Your objective: Retype, exactly as they stand, the lines from the start of the data to the line that contains "for o in list(bpy.data.objects): bpy.data.objects.remove(o)", both ends included. Leave the pictures out.
--- Data provided ---
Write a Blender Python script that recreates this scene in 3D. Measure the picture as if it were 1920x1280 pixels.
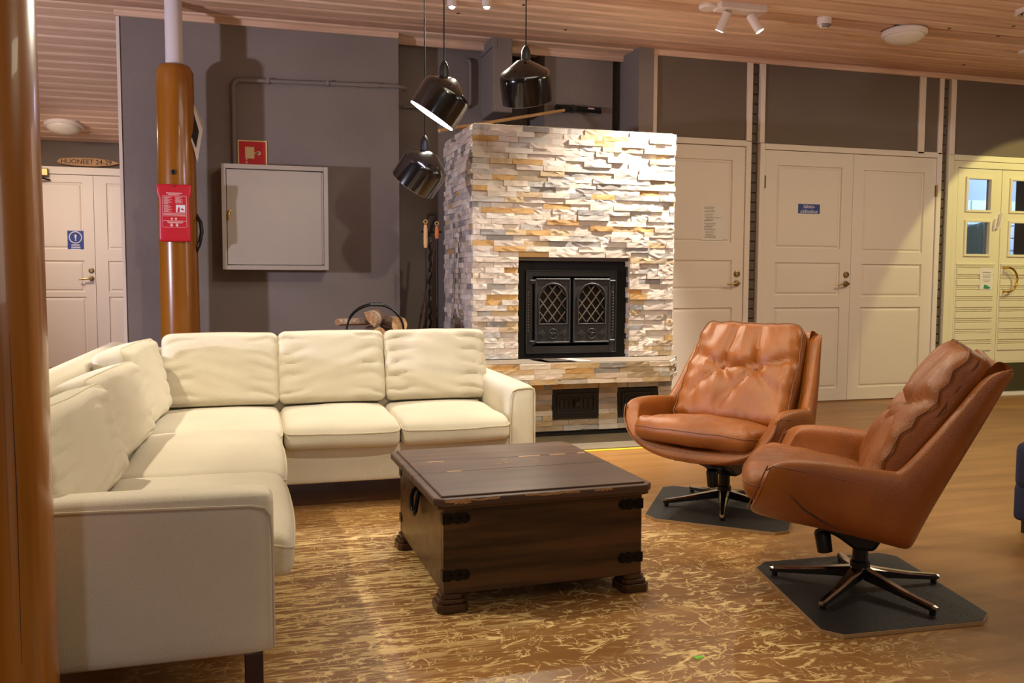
import bpy, bmesh, math, random
from mathutils import Vector, Matrix, noise
random.seed(7)
PI = math.pi
S = bpy.context.scene
C = S.collection
for o in list(bpy.data.objects): bpy.data.objects.remove(o)

# ------------------------------------------------------------------ camera
cd = bpy.data.cameras.new('camera'); cam = bpy.data.objects.new('camera', cd); C.objects.link(cam)
S.camera = cam
cd.sensor_width = 36.0; cd.lens = 1644.4/1920*36.0; cd.clip_start = .02
def cam_matrix(yaw, pit, rol):
    cy, sy, cp, sp, cr, sr = math.cos(yaw), math.sin(yaw), math.cos(pit), math.sin(pit), math.cos(rol), math.sin(rol)
    base = Matrix(((1,0,0),(0,0,-1),(0,1,0)))
    M = Matrix(((cr,-sr,0),(sr,cr,0),(0,0,1))) @ Matrix(((1,0,0),(0,cp,-sp),(0,sp,cp))) @ base @ Matrix(((cy,-sy,0),(sy,cy,0),(0,0,1)))
    W = M.transposed() @ Matrix(((1,0,0),(0,-1,0),(0,0,-1)))
    return W.to_4x4()
cam.matrix_world = Matrix.Translation((0,0,1.0)) @ cam_matrix(0.28352511, 0.06994708, 0.0034875)

# ------------------------------------------------------------------ world, lights, exposure
S.view_settings.view_transform = 'Standard'; S.view_settings.look = 'None'
S.view_settings.gamma = 1.0; S.view_settings.use_curve_mapping = False
S.view_settings.exposure = 0.0
S.cycles.use_denoising = True
S.cycles.max_bounces = 8
W = bpy.data.worlds.new('world'); S.world = W; W.use_nodes = True
W.node_tree.nodes['Background'].inputs[0].default_value = (1.0, .82, .62, 1)
W.node_tree.nodes['Background'].inputs[1].default_value = .05
def area(name, loc, target, size, power, col, spread=PI, sy=None):
    l = bpy.data.lights.new(name, 'AREA'); l.energy = power; l.color = col; l.spread = spread
    l.shape = 'RECTANGLE' if sy else 'DISK'; l.size = size
    if sy: l.size_y = sy
    o = bpy.data.objects.new(name, l); C.objects.link(o); o.location = loc
    o.rotation_euler = (Vector(target)-Vector(loc)).to_track_quat('-Z','Y').to_euler(); return o
def spot(name, loc, target, ang, power, col, blend=.2, rad=.03):
    l = bpy.data.lights.new(name, 'SPOT'); l.energy = power; l.color = col
    l.spot_size = math.radians(ang); l.spot_blend = blend; l.shadow_soft_size = rad
    o = bpy.data.objects.new(name, l); C.objects.link(o); o.location = loc
    o.rotation_euler = (Vector(target)-Vector(loc)).to_track_quat('-Z','Y').to_euler(); return o
WARM = (1.0, .90, .66); COOL = (.80, .78, 1.0); NEUT = (1.0, .92, .72)
area('warm_fill_behind', (1.5,-.6,2.65), (1.5,-.6,0), 3.0, 26, WARM, sy=2.0)  # unseen area light for the general warm ambience
area('door_fill_right', (5.0,3.6,2.66), (5.0,3.9,0), 1.2, 46, WARM, sy=1.2)  # unseen area light, put in to brighten the doors
area('overhead_fill_middle', (1.6,3.0,2.66), (1.6,3.2,0), 1.6, 26, WARM, sy=1.0)  # unseen fill added from above to lift furniture and floor
area('side_fill_right', (8.6,-.5,1.5), (3.0,4.5,1.7), 2.2, 46, (1.0,.90,.76), sy=1.4)  # unseen side fill added to brighten doors, ceiling and left walls
area('lamp_left_of_camera', (-.75,-2.2,1.9), (.6,4,1.2), .25, 15, COOL)
spot('daylight_from_left', (-3.7,3.1,1.25), (.6,6.0,1.35), 85, 480, (.82,.80,1.0), .4, .07)
spot('ceiling_spot_light_a', (1.21,5.40,2.62), (.35,2.7,.2), 100, 105, NEUT, .35, .03)
spot('ceiling_spot_light_b', (1.42,5.36,2.62), (1.7,2.9,.2), 100, 95, NEUT, .35, .03)
spot('ceiling_spot_light_c', (-1.35,3.35,2.66), (.55,3.0,.2), 80, 165, (1.0,.90,.68), .25, .04)
spot('back_cushion_fill_spot', (1.25,1.7,2.66), (.55,4.5,.55), 58, 130, (1.0,.90,.70), .5, .05)  # added fill spot that brightens the rear back cushions
spot('armchair_fill_spot', (.85,1.9,2.66), (1.98,3.55,.5), 44, 110, (1.0,.88,.62), .4, .04)  # added fill spot that brightens the armchair by the fireplace
spot('stone_wall_spot', (2.80,4.96,2.53), (2.45,5.25,1.70), 80, 520, (1.0,.93,.82), .9, .02)
spot('chair_spot', (3.10,5.02,2.53), (2.9,3.6,.4), 70, 22, NEUT, .5, .02)
spot('entrance_spot', (6.9,4.6,2.6), (6.55,6.21,1.1), 62, 110, (.95,.88,.34), .12, .02)
area('corridor_lamp', (-2.0,7.9,2.3), (-1.7,8.3,0), .5, 34, (1.0,.82,.66))
area('porch_daylight', (7.6,6.8,2.4), (7.6,7.7,1.6), .8, 60, (.62,.78,1.0))

# ------------------------------------------------------------------ helpers
def lin(c):
    out = []
    for v in c:
        v /= 255.0
        out.append(v/12.92 if v <= .04045 else ((v+.055)/1.055)**2.4)
    return (*out, 1.0)
MATS = {}
def mat(name, rgb, rough=.6, metal=0.0, var=.0, vscale=6.0, vstretch=(1,1,1), bump=0.0, bscale=60.0, bstretch=(1,1,1), rgb2=None, coat=0.0, emit=None, estr=0.0, trans=0.0, sheen=0.0, detail=4.0, contrast=(.3,.7)):
    m = bpy.data.materials.new(name); m.use_nodes = True; MATS[name] = m
    nt = m.node_tree; N = nt.nodes; L = nt.links; b = N['Principled BSDF']
    b.inputs['Base Color'].default_value = lin(rgb); b.inputs['Roughness'].default_value = rough
    b.inputs['Metallic'].default_value = metal; b.inputs['Coat Weight'].default_value = coat
    b.inputs['Transmission Weight'].default_value = trans
    if sheen: b.inputs['Sheen Weight'].default_value = sheen
    if emit:
        b.inputs['Emission Color'].default_value = lin(emit); b.inputs['Emission Strength'].default_value = estr
    if rgb2 or var or bump:
        tc = N.new('ShaderNodeTexCoord')
    if rgb2 or var:
        mp = N.new('ShaderNodeMapping'); mp.inputs['Scale'].default_value = vstretch; L.new(tc.outputs['Object'], mp.inputs[0])
        oi = N.new('ShaderNodeObjectInfo'); mul = N.new('ShaderNodeMath'); mul.operation = 'MULTIPLY'; mul.inputs[1].default_value = 37.0
        L.new(oi.outputs['Random'], mul.inputs[0]); L.new(mul.outputs[0], mp.inputs['Location'])
        nz = N.new('ShaderNodeTexNoise'); nz.inputs['Scale'].default_value = vscale; nz.inputs['Detail'].default_value = detail
        L.new(mp.outputs[0], nz.inputs['Vector'])
        cr = N.new('ShaderNodeValToRGB'); cr.color_ramp.elements[0].position = contrast[0]; cr.color_ramp.elements[1].position = contrast[1]
        a = lin(rgb); c2 = lin(rgb2) if rgb2 else tuple(v*(1-var) for v in a[:3])+(1,)
        cr.color_ramp.elements[0].color = c2; cr.color_ramp.elements[1].color = a
        L.new(nz.outputs['Fac'], cr.inputs[0]); L.new(cr.outputs[0], b.inputs['Base Color'])
    if bump:
        mp2 = N.new('ShaderNodeMapping'); mp2.inputs['Scale'].default_value = bstretch; L.new(tc.outputs['Object'], mp2.inputs[0])
        n2 = N.new('ShaderNodeTexNoise'); n2.inputs['Scale'].default_value = bscale; n2.inputs['Detail'].default_value = 5
        L.new(mp2.outputs[0], n2.inputs['Vector'])
        bp = N.new('ShaderNodeBump'); bp.inputs['Strength'].default_value = bump; bp.inputs['Distance'].default_value = .01
        L.new(n2.outputs['Fac'], bp.inputs['Height']); L.new(bp.outputs[0], b.inputs['Normal'])
    return m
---
Correct answer:
Write a Blender Python script that recreates this scene in 3D. Measure the picture as if it were 1920x1280 pixels.
import bpy, bmesh, math, random
from mathutils import Vector, Matrix, noise
random.seed(7)
PI = math.pi
S = bpy.context.scene
C = S.collection
for o in list(bpy.data.objects): bpy.data.objects.remove(o)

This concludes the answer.